DATA IN THIS EXERCISE:
********

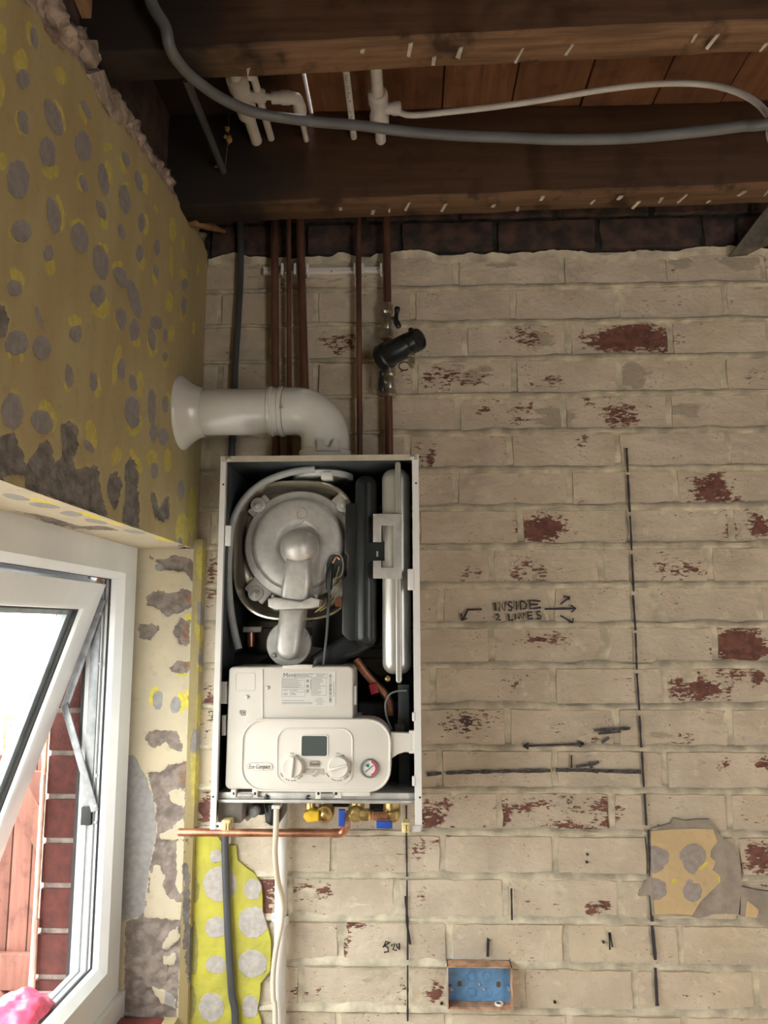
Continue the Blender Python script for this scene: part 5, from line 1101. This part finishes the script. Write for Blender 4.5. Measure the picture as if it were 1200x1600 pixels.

********

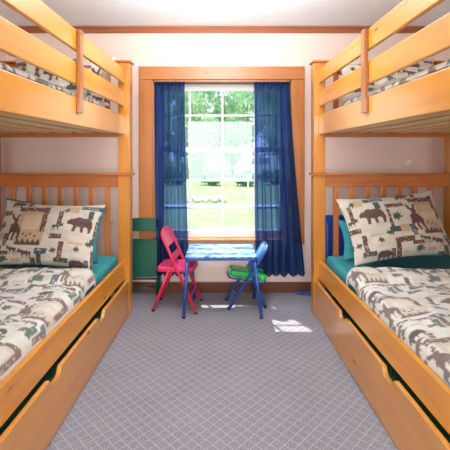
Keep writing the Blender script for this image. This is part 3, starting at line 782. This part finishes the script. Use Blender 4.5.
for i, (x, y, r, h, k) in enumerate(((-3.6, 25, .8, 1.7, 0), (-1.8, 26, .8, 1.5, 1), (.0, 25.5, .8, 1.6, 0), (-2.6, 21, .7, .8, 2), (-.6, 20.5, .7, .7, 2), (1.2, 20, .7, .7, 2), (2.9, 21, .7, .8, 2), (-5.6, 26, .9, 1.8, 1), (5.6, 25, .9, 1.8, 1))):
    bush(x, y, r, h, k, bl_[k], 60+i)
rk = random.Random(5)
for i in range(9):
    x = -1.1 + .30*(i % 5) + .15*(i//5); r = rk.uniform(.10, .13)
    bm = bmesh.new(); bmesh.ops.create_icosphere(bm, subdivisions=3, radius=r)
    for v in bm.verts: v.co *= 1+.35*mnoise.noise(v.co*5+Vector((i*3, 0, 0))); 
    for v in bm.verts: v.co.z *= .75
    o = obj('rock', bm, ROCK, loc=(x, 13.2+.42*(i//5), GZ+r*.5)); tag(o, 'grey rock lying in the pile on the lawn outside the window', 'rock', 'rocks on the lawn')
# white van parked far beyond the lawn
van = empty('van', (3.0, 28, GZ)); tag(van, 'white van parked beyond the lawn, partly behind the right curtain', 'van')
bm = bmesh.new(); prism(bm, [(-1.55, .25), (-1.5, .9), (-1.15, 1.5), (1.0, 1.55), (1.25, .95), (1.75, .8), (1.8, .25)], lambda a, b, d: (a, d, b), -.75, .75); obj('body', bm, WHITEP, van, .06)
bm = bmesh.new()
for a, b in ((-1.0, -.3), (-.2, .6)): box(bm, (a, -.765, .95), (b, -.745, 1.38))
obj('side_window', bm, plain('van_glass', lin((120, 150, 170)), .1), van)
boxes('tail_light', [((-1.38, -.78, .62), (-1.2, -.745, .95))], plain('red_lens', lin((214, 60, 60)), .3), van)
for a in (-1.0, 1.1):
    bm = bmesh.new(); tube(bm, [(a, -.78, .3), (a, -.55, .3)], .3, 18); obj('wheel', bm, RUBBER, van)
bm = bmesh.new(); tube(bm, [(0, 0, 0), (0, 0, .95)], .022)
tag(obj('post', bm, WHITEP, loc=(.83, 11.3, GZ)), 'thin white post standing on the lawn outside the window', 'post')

********

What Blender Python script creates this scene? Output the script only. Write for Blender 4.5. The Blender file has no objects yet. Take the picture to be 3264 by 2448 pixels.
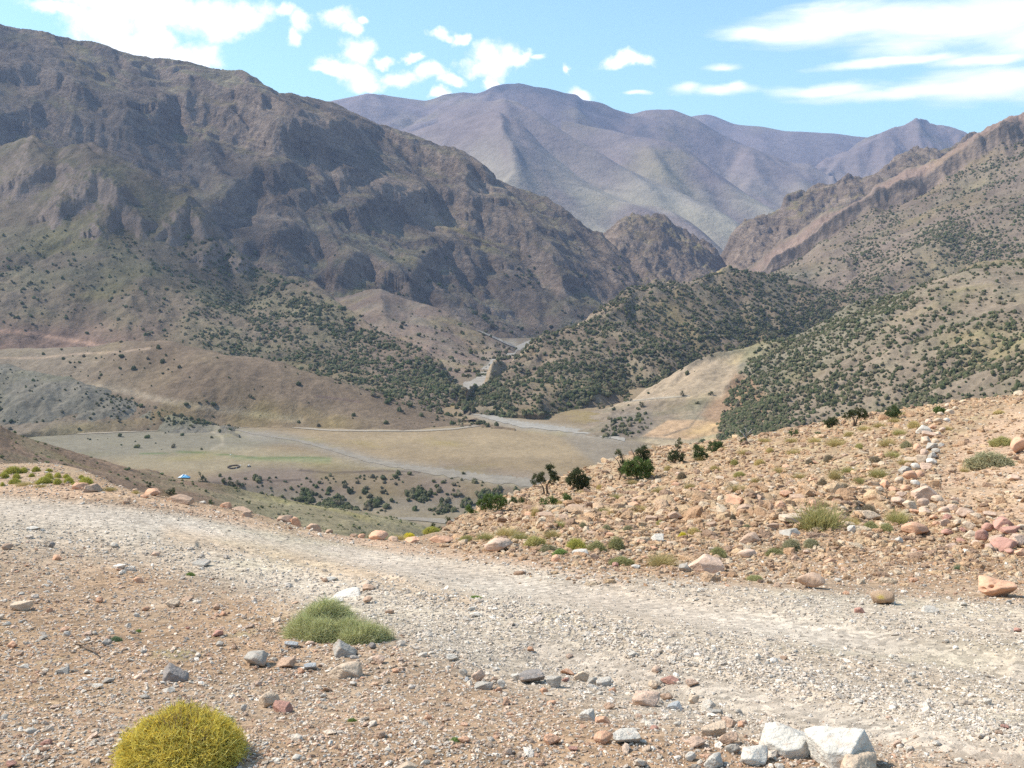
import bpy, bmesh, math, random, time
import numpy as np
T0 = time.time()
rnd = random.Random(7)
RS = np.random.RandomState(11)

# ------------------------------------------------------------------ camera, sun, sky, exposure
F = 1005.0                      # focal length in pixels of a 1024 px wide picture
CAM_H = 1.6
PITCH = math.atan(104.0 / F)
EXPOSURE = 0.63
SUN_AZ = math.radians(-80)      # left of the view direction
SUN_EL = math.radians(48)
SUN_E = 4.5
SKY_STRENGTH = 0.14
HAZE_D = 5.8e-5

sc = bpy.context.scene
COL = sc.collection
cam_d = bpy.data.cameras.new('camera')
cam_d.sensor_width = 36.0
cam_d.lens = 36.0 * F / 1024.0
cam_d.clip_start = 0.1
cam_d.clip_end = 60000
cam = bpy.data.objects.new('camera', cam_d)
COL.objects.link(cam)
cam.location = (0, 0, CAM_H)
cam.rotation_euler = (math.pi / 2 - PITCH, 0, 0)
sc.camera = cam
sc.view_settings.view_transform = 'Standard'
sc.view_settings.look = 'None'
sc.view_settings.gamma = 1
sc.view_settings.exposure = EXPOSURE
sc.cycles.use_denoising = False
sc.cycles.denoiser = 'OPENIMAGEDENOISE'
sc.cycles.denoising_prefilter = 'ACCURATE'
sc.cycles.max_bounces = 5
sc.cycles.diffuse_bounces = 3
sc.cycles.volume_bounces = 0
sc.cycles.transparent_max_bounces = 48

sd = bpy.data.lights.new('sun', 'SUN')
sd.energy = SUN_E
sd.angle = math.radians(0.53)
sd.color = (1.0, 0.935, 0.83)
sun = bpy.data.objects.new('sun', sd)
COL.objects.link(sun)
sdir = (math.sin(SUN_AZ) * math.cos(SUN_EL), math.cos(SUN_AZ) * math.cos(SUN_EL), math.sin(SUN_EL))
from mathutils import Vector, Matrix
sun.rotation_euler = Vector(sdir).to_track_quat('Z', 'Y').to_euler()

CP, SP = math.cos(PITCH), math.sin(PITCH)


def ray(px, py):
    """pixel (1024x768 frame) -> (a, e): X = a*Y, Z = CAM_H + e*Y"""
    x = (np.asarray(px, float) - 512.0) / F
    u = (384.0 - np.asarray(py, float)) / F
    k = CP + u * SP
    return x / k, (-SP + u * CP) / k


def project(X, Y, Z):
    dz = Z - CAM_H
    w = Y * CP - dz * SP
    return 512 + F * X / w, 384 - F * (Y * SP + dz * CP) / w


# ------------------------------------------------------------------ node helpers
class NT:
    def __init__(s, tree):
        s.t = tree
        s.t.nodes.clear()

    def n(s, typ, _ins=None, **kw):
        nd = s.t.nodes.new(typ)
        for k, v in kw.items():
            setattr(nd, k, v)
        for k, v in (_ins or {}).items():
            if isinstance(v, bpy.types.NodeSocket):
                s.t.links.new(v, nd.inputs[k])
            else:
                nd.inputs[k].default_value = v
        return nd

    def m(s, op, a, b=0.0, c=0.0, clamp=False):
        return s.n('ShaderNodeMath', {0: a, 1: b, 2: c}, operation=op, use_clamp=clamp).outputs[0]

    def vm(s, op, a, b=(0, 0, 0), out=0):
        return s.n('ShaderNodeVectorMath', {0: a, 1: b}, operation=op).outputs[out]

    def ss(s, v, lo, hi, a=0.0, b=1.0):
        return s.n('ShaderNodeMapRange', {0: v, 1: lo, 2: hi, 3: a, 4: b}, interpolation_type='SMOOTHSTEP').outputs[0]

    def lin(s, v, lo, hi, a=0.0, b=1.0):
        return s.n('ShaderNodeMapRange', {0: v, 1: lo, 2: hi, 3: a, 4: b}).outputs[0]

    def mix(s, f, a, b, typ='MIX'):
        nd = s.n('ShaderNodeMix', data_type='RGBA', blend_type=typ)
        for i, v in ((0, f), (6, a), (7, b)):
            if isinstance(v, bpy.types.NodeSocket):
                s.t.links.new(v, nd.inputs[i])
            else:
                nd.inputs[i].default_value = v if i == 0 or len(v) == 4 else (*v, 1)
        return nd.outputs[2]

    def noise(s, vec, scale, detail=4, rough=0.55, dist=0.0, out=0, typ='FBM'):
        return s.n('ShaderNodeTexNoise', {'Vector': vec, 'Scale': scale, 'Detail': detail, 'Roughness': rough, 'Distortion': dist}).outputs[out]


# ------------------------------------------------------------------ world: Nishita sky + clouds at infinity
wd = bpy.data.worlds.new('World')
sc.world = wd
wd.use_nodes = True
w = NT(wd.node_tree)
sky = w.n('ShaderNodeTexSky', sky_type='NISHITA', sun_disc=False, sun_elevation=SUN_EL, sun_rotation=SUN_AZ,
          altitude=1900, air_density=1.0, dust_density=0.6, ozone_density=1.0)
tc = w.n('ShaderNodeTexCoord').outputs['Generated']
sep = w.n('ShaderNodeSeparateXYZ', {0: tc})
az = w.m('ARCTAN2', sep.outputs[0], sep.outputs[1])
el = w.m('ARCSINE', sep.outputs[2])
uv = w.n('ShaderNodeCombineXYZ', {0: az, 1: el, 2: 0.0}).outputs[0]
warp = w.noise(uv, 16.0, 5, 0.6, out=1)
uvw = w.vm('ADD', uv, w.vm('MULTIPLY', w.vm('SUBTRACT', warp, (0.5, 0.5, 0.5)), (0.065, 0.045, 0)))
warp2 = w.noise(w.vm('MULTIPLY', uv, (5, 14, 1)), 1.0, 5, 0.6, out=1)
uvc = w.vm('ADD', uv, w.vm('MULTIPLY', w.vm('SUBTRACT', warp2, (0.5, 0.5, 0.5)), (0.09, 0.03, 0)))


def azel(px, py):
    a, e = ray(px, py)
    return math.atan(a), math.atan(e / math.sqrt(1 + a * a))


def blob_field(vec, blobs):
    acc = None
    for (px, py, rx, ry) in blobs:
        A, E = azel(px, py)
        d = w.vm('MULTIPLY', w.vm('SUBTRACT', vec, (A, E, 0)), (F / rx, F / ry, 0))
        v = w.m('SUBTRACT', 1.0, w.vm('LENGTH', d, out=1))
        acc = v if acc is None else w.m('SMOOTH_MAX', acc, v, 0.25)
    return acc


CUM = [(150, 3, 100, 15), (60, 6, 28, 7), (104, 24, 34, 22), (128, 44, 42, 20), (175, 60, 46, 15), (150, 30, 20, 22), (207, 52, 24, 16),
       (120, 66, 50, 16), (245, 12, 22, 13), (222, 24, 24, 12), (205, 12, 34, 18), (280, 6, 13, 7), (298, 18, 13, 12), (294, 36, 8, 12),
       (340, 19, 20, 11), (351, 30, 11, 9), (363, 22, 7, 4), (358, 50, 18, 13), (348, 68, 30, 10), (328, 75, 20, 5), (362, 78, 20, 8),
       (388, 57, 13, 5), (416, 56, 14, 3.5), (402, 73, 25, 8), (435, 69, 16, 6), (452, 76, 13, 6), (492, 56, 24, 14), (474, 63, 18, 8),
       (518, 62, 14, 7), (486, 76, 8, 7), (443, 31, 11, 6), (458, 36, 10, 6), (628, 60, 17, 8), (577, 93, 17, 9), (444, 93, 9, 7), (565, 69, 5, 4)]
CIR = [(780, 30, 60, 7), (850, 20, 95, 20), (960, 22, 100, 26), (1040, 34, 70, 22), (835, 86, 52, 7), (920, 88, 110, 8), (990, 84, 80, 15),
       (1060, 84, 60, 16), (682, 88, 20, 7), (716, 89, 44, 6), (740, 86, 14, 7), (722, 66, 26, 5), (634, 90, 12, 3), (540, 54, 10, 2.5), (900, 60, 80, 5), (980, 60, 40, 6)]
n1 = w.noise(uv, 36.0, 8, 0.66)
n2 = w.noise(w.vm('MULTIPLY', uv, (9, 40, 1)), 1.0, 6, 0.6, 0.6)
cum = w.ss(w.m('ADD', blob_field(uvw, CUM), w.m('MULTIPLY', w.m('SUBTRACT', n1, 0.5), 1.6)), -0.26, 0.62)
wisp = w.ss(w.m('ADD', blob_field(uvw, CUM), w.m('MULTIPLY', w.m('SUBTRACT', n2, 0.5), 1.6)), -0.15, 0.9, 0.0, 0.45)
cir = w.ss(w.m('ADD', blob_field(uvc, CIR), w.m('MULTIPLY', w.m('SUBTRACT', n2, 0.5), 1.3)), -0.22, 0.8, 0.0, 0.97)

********

WORK TO BE COMPLETED: For each line of the entries that includes "objects", show that line.

SOLUTION TO THIS TASK:
What Blender Python script creates this scene? Output the script only. Write for Blender 4.5. The Blender file has no objects yet. Take the picture to be 3264 by 2448 pixels.
cam = bpy.data.objects.new('camera', cam_d)
COL.objects.link(cam)
sun = bpy.data.objects.new('sun', sd)
COL.objects.link(sun)